Return every line of the material exactly.

Dataset content:
==========

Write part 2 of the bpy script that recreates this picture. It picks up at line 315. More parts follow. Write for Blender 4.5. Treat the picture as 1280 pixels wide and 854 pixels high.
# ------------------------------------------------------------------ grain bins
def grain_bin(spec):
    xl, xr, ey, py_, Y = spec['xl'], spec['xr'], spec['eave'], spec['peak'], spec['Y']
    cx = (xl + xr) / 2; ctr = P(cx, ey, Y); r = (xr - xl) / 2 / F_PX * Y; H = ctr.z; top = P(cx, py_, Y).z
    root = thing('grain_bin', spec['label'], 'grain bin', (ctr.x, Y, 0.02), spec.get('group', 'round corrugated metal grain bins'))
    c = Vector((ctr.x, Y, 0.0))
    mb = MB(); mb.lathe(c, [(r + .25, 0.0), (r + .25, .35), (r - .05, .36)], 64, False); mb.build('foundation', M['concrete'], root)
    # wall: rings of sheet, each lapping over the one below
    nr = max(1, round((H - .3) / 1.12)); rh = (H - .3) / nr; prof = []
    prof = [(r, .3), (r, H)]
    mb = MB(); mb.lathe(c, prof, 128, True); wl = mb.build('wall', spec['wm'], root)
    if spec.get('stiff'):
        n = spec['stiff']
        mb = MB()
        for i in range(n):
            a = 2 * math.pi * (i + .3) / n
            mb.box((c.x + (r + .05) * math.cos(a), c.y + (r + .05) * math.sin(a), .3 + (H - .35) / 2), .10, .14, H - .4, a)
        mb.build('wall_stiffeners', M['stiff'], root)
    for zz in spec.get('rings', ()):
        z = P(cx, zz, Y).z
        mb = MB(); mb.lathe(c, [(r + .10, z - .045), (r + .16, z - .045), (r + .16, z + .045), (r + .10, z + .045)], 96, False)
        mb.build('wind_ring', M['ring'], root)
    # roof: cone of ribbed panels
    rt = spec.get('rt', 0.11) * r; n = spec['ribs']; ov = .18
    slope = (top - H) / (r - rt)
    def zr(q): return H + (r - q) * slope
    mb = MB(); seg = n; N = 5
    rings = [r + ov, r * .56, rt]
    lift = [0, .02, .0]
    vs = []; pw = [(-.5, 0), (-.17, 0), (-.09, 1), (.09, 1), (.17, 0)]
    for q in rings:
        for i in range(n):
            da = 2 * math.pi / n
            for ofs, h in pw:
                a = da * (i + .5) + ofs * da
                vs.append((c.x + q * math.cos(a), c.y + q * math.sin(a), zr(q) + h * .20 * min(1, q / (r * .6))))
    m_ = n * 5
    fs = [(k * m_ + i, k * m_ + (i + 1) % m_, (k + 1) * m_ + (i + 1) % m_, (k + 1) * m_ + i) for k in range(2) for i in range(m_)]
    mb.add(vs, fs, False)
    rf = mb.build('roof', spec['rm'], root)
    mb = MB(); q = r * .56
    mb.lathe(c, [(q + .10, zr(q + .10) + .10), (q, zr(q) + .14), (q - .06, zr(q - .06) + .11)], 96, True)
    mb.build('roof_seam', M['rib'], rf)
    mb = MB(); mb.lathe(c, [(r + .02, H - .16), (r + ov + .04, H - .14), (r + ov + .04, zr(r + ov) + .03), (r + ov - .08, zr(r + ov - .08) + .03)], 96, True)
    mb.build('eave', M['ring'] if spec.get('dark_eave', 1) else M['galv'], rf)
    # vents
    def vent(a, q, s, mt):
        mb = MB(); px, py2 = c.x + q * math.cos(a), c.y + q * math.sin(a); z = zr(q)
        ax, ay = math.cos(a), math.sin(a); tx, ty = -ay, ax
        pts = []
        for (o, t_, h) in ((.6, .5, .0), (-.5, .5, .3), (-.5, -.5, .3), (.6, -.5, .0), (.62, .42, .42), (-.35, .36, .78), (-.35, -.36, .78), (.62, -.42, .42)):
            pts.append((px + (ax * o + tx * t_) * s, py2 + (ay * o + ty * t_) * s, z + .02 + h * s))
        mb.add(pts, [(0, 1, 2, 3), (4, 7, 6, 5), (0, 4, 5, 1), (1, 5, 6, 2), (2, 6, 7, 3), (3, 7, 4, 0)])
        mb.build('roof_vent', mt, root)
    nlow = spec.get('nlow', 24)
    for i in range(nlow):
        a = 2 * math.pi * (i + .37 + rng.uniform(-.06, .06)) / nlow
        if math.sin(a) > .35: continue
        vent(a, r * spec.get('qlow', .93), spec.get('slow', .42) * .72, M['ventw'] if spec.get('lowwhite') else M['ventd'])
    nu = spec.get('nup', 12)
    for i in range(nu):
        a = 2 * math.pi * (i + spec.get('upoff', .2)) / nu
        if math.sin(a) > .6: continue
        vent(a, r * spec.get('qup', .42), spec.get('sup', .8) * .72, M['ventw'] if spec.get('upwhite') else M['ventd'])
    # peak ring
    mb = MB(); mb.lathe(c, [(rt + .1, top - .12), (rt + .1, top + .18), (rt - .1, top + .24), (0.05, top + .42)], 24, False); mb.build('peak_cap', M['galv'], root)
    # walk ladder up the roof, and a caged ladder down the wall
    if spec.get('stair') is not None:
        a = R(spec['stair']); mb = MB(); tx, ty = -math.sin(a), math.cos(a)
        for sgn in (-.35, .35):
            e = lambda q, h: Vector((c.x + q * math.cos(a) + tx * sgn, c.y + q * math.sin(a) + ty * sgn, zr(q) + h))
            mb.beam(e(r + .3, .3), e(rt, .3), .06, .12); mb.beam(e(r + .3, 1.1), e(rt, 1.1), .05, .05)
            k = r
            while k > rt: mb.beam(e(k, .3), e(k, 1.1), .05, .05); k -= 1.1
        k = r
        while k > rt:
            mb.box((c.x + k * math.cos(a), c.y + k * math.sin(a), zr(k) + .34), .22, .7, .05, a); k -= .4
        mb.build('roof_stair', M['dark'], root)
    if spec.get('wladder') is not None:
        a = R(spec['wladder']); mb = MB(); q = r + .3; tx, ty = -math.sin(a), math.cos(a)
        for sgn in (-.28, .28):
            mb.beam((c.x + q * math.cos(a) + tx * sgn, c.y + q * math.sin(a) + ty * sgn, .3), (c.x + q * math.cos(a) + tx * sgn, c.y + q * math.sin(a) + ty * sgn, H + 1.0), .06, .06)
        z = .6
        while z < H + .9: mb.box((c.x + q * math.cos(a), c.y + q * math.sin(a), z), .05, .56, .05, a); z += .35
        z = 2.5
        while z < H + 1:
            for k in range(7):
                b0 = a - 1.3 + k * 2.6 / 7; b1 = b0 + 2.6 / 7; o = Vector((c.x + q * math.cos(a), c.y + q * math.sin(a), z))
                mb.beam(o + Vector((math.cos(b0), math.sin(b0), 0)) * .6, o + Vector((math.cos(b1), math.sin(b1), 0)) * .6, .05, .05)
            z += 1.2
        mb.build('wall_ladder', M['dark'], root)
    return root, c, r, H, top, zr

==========

Answer to this problem:
Write part 2 of the bpy script that recreates this picture. It picks up at line 315. More parts follow. Write for Blender 4.5. Treat the picture as 1280 pixels wide and 854 pixels high.
# ------------------------------------------------------------------ grain bins
def grain_bin(spec):
    xl, xr, ey, py_, Y = spec['xl'], spec['xr'], spec['eave'], spec['peak'], spec['Y']
    cx = (xl + xr) / 2; ctr = P(cx, ey, Y); r = (xr - xl) / 2 / F_PX * Y; H = ctr.z; top = P(cx, py_, Y).z
    root = thing('grain_bin', spec['label'], 'grain bin', (ctr.x, Y, 0.02), spec.get('group', 'round corrugated metal grain bins'))
    c = Vector((ctr.x, Y, 0.0))
    mb = MB(); mb.lathe(c, [(r + .25, 0.0), (r + .25, .35), (r - .05, .36)], 64, False); mb.build('foundation', M['concrete'], root)
    # wall: rings of sheet, each lapping over the one below
    nr = max(1, round((H - .3) / 1.12)); rh = (H - .3) / nr; prof = []
    prof = [(r, .3), (r, H)]
    mb = MB(); mb.lathe(c, prof, 128, True); wl = mb.build('wall', spec['wm'], root)
    if spec.get('stiff'):
        n = spec['stiff']
        mb = MB()
        for i in range(n):
            a = 2 * math.pi * (i + .3) / n
            mb.box((c.x + (r + .05) * math.cos(a), c.y + (r + .05) * math.sin(a), .3 + (H - .35) / 2), .10, .14, H - .4, a)
        mb.build('wall_stiffeners', M['stiff'], root)
    for zz in spec.get('rings', ()):
        z = P(cx, zz, Y).z
        mb = MB(); mb.lathe(c, [(r + .10, z - .045), (r + .16, z - .045), (r + .16, z + .045), (r + .10, z + .045)], 96, False)
        mb.build('wind_ring', M['ring'], root)
    # roof: cone of ribbed panels
    rt = spec.get('rt', 0.11) * r; n = spec['ribs']; ov = .18
    slope = (top - H) / (r - rt)
    def zr(q): return H + (r - q) * slope
    mb = MB(); seg = n; N = 5
    rings = [r + ov, r * .56, rt]
    lift = [0, .02, .0]
    vs = []; pw = [(-.5, 0), (-.17, 0), (-.09, 1), (.09, 1), (.17, 0)]
    for q in rings:
        for i in range(n):
            da = 2 * math.pi / n
            for ofs, h in pw:
                a = da * (i + .5) + ofs * da
                vs.append((c.x + q * math.cos(a), c.y + q * math.sin(a), zr(q) + h * .20 * min(1, q / (r * .6))))
    m_ = n * 5
    fs = [(k * m_ + i, k * m_ + (i + 1) % m_, (k + 1) * m_ + (i + 1) % m_, (k + 1) * m_ + i) for k in range(2) for i in range(m_)]
    mb.add(vs, fs, False)
    rf = mb.build('roof', spec['rm'], root)
    mb = MB(); q = r * .56
    mb.lathe(c, [(q + .10, zr(q + .10) + .10), (q, zr(q) + .14), (q - .06, zr(q - .06) + .11)], 96, True)
    mb.build('roof_seam', M['rib'], rf)
    mb = MB(); mb.lathe(c, [(r + .02, H - .16), (r + ov + .04, H - .14), (r + ov + .04, zr(r + ov) + .03), (r + ov - .08, zr(r + ov - .08) + .03)], 96, True)
    mb.build('eave', M['ring'] if spec.get('dark_eave', 1) else M['galv'], rf)
    # vents
    def vent(a, q, s, mt):
        mb = MB(); px, py2 = c.x + q * math.cos(a), c.y + q * math.sin(a); z = zr(q)
        ax, ay = math.cos(a), math.sin(a); tx, ty = -ay, ax
        pts = []
        for (o, t_, h) in ((.6, .5, .0), (-.5, .5, .3), (-.5, -.5, .3), (.6, -.5, .0), (.62, .42, .42), (-.35, .36, .78), (-.35, -.36, .78), (.62, -.42, .42)):
            pts.append((px + (ax * o + tx * t_) * s, py2 + (ay * o + ty * t_) * s, z + .02 + h * s))
        mb.add(pts, [(0, 1, 2, 3), (4, 7, 6, 5), (0, 4, 5, 1), (1, 5, 6, 2), (2, 6, 7, 3), (3, 7, 4, 0)])
        mb.build('roof_vent', mt, root)
    nlow = spec.get('nlow', 24)
    for i in range(nlow):
        a = 2 * math.pi * (i + .37 + rng.uniform(-.06, .06)) / nlow
        if math.sin(a) > .35: continue
        vent(a, r * spec.get('qlow', .93), spec.get('slow', .42) * .72, M['ventw'] if spec.get('lowwhite') else M['ventd'])
    nu = spec.get('nup', 12)
    for i in range(nu):
        a = 2 * math.pi * (i + spec.get('upoff', .2)) / nu
        if math.sin(a) > .6: continue
        vent(a, r * spec.get('qup', .42), spec.get('sup', .8) * .72, M['ventw'] if spec.get('upwhite') else M['ventd'])
    # peak ring
    mb = MB(); mb.lathe(c, [(rt + .1, top - .12), (rt + .1, top + .18), (rt - .1, top + .24), (0.05, top + .42)], 24, False); mb.build('peak_cap', M['galv'], root)
    # walk ladder up the roof, and a caged ladder down the wall
    if spec.get('stair') is not None:
        a = R(spec['stair']); mb = MB(); tx, ty = -math.sin(a), math.cos(a)
        for sgn in (-.35, .35):
            e = lambda q, h: Vector((c.x + q * math.cos(a) + tx * sgn, c.y + q * math.sin(a) + ty * sgn, zr(q) + h))
            mb.beam(e(r + .3, .3), e(rt, .3), .06, .12); mb.beam(e(r + .3, 1.1), e(rt, 1.1), .05, .05)
            k = r
            while k > rt: mb.beam(e(k, .3), e(k, 1.1), .05, .05); k -= 1.1
        k = r
        while k > rt:
            mb.box((c.x + k * math.cos(a), c.y + k * math.sin(a), zr(k) + .34), .22, .7, .05, a); k -= .4
        mb.build('roof_stair', M['dark'], root)
    if spec.get('wladder') is not None:
        a = R(spec['wladder']); mb = MB(); q = r + .3; tx, ty = -math.sin(a), math.cos(a)
        for sgn in (-.28, .28):
            mb.beam((c.x + q * math.cos(a) + tx * sgn, c.y + q * math.sin(a) + ty * sgn, .3), (c.x + q * math.cos(a) + tx * sgn, c.y + q * math.sin(a) + ty * sgn, H + 1.0), .06, .06)
        z = .6
        while z < H + .9: mb.box((c.x + q * math.cos(a), c.y + q * math.sin(a), z), .05, .56, .05, a); z += .35
        z = 2.5
        while z < H + 1:
            for k in range(7):
                b0 = a - 1.3 + k * 2.6 / 7; b1 = b0 + 2.6 / 7; o = Vector((c.x + q * math.cos(a), c.y + q * math.sin(a), z))
                mb.beam(o + Vector((math.cos(b0), math.sin(b0), 0)) * .6, o + Vector((math.cos(b1), math.sin(b1), 0)) * .6, .05, .05)
            z += 1.2
        mb.build('wall_ladder', M['dark'], root)
    return root, c, r, H, top, zr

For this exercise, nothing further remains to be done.